Grosvenor Chapel | |
---|---|
Country | United Kingdom |
Denomination | Church of England |
Tradition | Anglo-Catholic / Liberal Catholic |
Website | www |
Architecture | |
Heritage designation | Grade II* |
Architect(s) | Benjamin Timbrell? |
Style | Classical |
Administration | |
Parish | St George's, Hanover Square |
Diocese | Diocese of London |
Division | Deanery of Westminster (St Margaret) |
Clergy | |
Priest in charge | The Revd Dr Richard Fermer |
Priest(s) | The Revd Dr Alan Piggot (Assistant Priest) |
Grosvenor Chapel is an Anglican church in what is now the City of Westminster, in England, built in 1730s. It inspired many churches in New England. It is situated on South Audley Street in Mayfair.
The foundation stone of the Grosvenor Chapel was laid on 7 April 1730 by Sir Richard Grosvenor, 4th Baronet, owner of the surrounding property, who had leased the site for 99 years at a peppercorn rent to a syndicate of four “undertakers” led by Benjamin Timbrell, a prosperous local builder.
The new building was completed and ready to use by April 1731.
Soon after the original 99-year lease ran out in 1829 the chapel was brought within the parochial system as a Chapel of ease to St George's, Hanover Square.
The chapel has been the spiritual home to a number of famous people including John Wilkes, Lady Mary Wortley Montagu, Garret Wesley, 1st Earl of Mornington, and his wife (parents to the Duke of Wellington), Florence Nightingale, U.S. General Dwight D. Eisenhower and Bishop Charles Gore.

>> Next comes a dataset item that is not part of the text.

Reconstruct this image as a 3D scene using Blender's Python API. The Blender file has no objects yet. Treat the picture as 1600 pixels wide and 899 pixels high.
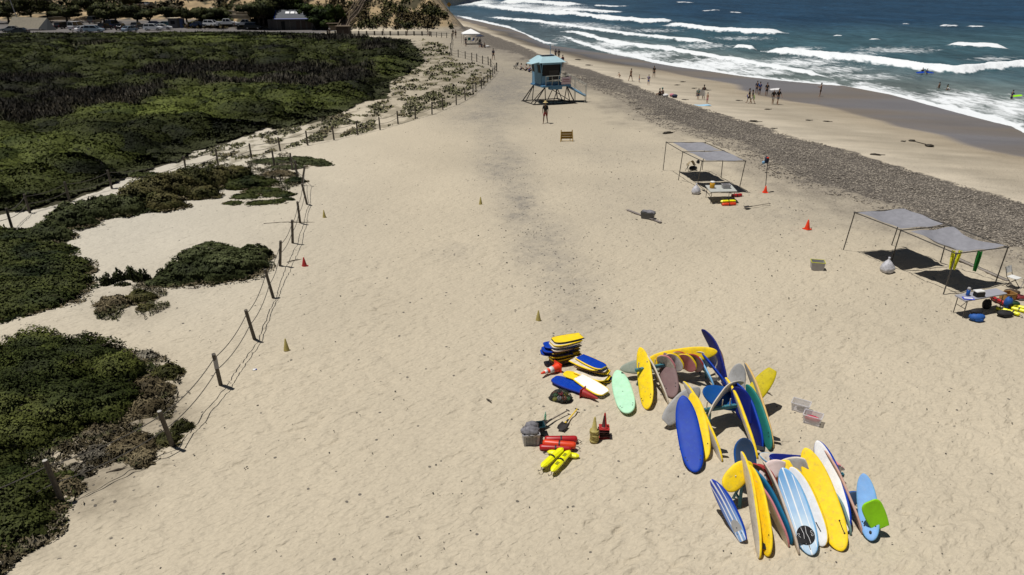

During the Second World War men and women of the American armed forces were welcomed to the chapel for their Sunday services, as recorded on a tablet outside the west wall, and after the war the congregation regularly included such people as the writer Rose Macaulay and Sir John Betjeman, Poet Laureate from 1972 until his death in 1984.

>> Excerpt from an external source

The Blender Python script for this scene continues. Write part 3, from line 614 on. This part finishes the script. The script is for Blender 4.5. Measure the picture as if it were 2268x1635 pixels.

The simple classical form of the building, a plain rectangular box with two tiers of arched windows in the side walls, at the east a shallow projection for the communion table and at the west a portico over the pavement and a short spire containing a clock and bell to call the faithful to worship, is derived from recently completed churches such as James Gibbs’ St Martin in the Fields or John James’ St George's, Hanover Square. With the aid of these examples and the illustrations in numerous pattern books available at the time a competent builder like Timbrell, who had worked with Gibbs at St. Martin’s, could himself have easily produced the design for the chapel without needing to commission an architect. The Anglo-Catholic liturgical style of the chapel was expressed in the building by the introduction of fittings and adornments by Sir John Ninian Comper in 1912-13.